Re: Performance analysis questions

Andrew Payne ([email protected])
Sun, 15 May 1994 09:56:32 -0400


Daniel Connolly writes:

>HTTP is not Internet Mail. HTTP is a protocol based on a reliable byte
>stream, such as TCP. A reliable byte stream does not munge
>whitespace. It doesn't lose characters because it translated to EBCDIC
>and back.
>HTTP is not for the human eye: it's for a piece of software that groks
>TCP (or perhaps some other reliable transport eventually...).

I agree 100%, and this raises an important point for implementors: "be
conservative in what you send, but liberal in what you accept."

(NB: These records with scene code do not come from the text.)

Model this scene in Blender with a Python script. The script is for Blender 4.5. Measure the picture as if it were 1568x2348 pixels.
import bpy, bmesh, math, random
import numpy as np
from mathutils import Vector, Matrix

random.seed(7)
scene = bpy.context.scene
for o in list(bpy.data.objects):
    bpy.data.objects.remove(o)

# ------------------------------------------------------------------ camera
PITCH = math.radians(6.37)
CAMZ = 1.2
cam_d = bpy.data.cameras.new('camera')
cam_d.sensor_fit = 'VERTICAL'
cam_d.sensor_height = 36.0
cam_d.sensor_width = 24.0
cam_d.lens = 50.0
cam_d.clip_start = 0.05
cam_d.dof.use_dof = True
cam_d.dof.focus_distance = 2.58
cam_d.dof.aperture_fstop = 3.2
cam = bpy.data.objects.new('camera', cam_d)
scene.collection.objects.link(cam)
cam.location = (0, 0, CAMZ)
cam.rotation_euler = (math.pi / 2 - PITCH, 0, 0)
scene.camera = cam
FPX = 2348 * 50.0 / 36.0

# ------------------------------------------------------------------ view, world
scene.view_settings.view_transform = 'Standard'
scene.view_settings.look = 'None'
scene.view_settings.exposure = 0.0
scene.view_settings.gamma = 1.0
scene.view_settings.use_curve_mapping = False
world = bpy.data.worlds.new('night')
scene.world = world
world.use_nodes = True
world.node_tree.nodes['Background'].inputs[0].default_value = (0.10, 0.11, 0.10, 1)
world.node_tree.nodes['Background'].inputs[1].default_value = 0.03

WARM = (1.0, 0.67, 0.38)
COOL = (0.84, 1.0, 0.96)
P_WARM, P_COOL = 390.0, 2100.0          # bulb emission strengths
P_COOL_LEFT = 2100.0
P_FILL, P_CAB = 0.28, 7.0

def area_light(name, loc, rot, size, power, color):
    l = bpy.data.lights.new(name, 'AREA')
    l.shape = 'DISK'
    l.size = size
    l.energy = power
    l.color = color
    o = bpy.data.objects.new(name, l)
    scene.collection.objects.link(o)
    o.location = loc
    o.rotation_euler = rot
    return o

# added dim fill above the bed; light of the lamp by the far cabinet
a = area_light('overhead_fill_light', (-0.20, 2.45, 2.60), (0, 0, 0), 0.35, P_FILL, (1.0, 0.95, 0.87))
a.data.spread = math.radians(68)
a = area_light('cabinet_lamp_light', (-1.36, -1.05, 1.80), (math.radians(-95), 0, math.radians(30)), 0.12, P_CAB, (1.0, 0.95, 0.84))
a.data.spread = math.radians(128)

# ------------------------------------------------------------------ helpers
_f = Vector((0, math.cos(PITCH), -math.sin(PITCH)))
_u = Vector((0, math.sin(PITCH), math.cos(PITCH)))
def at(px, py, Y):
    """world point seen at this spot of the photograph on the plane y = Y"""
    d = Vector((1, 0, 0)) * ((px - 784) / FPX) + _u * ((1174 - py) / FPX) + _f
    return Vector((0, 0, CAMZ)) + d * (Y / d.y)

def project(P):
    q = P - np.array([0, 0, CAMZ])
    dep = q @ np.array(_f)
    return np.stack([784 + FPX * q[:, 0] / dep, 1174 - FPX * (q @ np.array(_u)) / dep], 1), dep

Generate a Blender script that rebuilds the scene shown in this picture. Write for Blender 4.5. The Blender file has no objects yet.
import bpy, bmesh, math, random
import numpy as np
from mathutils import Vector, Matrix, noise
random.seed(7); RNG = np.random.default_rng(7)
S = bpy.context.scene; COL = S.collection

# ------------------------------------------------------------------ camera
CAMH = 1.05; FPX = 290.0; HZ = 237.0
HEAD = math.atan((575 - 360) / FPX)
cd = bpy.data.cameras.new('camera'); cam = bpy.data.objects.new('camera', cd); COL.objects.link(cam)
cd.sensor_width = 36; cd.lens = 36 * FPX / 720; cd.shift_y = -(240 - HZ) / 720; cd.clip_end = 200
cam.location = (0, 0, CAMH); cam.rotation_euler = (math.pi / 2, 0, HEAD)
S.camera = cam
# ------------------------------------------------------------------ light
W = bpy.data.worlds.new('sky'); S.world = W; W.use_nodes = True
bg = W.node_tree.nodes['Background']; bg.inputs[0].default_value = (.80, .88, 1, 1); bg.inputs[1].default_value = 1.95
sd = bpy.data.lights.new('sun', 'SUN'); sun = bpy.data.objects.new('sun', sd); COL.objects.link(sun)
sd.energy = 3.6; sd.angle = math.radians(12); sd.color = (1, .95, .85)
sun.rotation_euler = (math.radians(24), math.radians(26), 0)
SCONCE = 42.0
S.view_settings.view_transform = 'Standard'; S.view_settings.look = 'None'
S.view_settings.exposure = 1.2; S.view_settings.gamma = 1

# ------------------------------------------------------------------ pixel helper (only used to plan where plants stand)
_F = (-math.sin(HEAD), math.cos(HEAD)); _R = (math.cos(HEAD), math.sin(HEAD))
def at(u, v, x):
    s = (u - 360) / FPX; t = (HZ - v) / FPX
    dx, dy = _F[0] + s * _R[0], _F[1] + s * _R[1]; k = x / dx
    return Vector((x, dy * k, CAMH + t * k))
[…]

Specifically, implementations should NOT assume that the far end is
strictly conforming to the standard. Failure to do so can result in
nasty surprises and *security holes*. This is a good place to invest
in defensive programming.

As an example, here's NCSA's HTTPD code for parsing '%' escaped sequences
in URLs and arguments (sorry to pick on you again, Rob):

for(x=0,y=0;url[y];++x,++y) {
if((url[x] = url[y]) == '%') {
url[x] = x2c(&url[y+1]);
y+=2;
}
}

This code assumes that the '%' is always followed by two characters. If it
isn't (i.e. the '%' is one of the last two characters in the string), the
loop will jump past the null at the end of the string. The result is a
garbage error message, a core dump, or worse, the beginnings of a
stack-overwriting security hole. Try typing "GET %" at your server
implementation.

>It is not the case that there are 1000s of broken HTTP implementations
>out there that we need to support. There are perhaps 10 or 20, with 2
>or 3 represending 99% of the traffic.
>Let us keep the HTTP protocol clear and free of such kludgery.

One of the best ways to enforce standard implementations is to have a good
test suite that checks for conformance.